▸ Task details: Give back the lines exactly, from the first one to the line with "Rd = math.radians", both ends included.

▸ Data excerpt:

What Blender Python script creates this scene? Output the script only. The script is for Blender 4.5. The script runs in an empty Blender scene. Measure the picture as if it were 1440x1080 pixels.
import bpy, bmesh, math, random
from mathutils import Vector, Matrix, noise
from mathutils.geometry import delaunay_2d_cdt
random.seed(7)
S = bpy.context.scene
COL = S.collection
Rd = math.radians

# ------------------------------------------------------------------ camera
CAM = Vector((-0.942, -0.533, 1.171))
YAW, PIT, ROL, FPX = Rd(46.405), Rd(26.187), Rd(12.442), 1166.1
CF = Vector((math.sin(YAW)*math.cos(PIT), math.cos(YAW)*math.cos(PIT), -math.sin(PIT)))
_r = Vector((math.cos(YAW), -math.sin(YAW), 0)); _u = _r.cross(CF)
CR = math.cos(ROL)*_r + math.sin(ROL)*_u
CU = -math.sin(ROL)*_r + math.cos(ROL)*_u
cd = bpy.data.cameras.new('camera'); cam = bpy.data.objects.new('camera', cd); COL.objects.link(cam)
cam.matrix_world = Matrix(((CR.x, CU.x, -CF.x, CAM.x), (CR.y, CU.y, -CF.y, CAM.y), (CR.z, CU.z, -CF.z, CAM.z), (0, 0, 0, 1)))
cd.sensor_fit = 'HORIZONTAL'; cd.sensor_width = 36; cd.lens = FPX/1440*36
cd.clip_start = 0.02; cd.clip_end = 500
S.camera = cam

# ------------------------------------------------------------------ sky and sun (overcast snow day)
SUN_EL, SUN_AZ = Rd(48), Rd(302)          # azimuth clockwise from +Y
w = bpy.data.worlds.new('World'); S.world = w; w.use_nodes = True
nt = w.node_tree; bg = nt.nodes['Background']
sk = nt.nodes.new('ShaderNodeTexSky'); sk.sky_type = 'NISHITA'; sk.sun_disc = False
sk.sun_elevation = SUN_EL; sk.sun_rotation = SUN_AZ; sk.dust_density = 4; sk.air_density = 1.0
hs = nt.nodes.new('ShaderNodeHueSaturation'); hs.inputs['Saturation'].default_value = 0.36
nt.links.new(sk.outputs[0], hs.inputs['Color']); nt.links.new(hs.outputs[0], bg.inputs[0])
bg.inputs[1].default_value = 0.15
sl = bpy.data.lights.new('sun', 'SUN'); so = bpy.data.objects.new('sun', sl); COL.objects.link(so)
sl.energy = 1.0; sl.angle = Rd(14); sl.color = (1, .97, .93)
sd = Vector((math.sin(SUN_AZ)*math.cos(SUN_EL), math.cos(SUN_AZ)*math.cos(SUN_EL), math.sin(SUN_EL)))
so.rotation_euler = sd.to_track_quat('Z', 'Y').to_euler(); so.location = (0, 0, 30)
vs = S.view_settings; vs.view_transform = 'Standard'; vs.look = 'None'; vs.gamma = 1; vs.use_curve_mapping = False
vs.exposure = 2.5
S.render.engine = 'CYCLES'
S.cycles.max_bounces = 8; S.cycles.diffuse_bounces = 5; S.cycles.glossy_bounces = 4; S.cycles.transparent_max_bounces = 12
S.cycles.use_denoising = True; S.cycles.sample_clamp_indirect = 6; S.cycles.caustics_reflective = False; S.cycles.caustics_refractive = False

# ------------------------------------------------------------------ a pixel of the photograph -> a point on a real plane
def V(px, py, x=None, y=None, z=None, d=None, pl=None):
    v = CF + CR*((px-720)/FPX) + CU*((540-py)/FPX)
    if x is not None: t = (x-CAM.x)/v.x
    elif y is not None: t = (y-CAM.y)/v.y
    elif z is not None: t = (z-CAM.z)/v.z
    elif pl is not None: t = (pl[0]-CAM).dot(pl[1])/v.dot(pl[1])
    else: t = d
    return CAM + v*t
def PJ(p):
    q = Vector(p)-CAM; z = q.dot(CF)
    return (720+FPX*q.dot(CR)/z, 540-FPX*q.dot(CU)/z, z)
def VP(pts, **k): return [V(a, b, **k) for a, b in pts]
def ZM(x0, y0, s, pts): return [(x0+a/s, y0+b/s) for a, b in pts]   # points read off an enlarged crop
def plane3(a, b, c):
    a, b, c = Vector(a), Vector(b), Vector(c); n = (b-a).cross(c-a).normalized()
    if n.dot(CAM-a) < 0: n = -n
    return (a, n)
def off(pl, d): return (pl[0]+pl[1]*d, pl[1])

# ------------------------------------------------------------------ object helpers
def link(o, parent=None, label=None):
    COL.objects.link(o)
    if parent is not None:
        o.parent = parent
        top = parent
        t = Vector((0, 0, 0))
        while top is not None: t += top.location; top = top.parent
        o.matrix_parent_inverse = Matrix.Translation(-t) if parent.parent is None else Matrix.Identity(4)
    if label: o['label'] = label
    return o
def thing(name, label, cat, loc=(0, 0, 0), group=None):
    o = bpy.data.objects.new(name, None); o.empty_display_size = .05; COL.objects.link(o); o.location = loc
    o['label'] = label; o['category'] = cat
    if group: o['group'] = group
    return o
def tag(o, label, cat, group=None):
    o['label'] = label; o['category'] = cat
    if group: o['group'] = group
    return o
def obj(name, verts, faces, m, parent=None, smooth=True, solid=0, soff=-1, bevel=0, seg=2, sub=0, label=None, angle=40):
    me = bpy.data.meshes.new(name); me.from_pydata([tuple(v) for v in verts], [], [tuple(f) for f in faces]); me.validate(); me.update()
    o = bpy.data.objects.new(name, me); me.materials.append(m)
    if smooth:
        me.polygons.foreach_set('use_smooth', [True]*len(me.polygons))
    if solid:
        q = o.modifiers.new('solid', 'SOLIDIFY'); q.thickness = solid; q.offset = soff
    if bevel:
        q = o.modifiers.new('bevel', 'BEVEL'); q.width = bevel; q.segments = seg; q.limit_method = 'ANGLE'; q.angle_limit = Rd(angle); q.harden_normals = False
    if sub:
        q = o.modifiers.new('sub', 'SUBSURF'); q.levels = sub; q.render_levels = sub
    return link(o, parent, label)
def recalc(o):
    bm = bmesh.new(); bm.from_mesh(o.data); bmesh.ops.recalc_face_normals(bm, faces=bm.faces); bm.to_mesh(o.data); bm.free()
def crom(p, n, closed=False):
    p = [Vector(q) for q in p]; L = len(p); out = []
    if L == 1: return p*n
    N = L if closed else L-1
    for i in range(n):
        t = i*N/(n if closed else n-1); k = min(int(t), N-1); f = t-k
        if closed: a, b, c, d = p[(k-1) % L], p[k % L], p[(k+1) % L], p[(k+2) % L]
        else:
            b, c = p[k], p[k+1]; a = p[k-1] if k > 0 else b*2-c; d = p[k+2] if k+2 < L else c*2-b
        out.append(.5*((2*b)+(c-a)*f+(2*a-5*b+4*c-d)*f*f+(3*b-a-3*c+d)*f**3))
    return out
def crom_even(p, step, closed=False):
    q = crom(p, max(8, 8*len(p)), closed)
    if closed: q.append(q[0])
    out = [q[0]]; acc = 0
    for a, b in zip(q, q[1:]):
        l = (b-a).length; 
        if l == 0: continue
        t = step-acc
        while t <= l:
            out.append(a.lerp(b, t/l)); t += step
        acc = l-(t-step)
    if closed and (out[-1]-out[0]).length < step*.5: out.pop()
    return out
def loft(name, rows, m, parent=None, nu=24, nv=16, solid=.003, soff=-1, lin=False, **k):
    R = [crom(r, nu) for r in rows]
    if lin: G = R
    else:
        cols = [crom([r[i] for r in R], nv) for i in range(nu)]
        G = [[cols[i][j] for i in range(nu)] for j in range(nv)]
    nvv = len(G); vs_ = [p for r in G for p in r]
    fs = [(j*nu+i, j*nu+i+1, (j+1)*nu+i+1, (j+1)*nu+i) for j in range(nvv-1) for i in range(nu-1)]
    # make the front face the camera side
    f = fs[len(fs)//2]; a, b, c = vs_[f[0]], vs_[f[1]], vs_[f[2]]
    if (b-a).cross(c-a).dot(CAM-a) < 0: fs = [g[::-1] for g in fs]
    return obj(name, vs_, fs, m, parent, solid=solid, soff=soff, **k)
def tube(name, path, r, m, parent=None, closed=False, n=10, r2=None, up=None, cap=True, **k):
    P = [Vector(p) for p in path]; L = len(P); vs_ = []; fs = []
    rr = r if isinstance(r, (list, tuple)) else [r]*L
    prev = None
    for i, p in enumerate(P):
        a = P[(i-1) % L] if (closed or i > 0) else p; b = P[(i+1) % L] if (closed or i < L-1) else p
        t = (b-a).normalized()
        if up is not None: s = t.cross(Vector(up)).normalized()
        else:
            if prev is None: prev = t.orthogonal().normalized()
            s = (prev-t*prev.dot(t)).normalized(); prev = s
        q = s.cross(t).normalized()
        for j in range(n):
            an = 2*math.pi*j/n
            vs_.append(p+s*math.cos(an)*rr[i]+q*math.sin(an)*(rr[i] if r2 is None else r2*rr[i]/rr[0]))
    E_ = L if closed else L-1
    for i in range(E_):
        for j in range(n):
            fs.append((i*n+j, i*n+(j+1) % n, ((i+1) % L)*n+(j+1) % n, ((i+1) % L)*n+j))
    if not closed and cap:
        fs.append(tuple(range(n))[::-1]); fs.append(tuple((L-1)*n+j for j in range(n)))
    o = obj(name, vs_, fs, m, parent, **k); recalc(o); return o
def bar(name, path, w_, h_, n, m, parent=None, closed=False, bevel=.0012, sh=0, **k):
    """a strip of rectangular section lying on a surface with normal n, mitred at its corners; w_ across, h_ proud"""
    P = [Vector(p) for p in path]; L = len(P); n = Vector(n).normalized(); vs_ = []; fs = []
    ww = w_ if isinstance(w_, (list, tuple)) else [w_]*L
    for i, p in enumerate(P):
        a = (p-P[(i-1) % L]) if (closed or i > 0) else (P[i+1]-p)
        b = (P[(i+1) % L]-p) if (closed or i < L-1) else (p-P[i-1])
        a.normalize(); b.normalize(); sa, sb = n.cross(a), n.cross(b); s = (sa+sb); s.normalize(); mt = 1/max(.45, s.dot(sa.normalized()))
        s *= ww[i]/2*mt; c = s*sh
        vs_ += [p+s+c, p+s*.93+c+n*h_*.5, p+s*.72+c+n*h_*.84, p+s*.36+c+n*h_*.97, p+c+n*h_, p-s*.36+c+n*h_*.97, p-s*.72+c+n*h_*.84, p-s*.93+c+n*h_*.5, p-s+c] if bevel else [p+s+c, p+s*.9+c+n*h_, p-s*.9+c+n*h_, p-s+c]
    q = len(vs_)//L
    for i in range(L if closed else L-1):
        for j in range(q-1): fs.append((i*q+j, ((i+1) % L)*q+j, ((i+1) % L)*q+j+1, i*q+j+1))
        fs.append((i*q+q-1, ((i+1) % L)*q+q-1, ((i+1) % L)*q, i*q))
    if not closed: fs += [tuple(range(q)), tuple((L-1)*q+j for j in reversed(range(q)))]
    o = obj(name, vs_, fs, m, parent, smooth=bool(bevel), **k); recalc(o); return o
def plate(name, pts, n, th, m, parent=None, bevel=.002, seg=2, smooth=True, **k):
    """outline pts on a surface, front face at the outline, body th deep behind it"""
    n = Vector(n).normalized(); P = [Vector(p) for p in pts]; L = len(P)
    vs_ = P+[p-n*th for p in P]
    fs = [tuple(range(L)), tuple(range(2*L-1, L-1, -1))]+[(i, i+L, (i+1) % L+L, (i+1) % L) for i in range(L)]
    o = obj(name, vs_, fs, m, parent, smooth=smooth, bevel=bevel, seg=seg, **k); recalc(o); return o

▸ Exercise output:
What Blender Python script creates this scene? Output the script only. The script is for Blender 4.5. The script runs in an empty Blender scene. Measure the picture as if it were 1440x1080 pixels.
import bpy, bmesh, math, random
from mathutils import Vector, Matrix, noise
from mathutils.geometry import delaunay_2d_cdt
random.seed(7)
S = bpy.context.scene
COL = S.collection
Rd = math.radians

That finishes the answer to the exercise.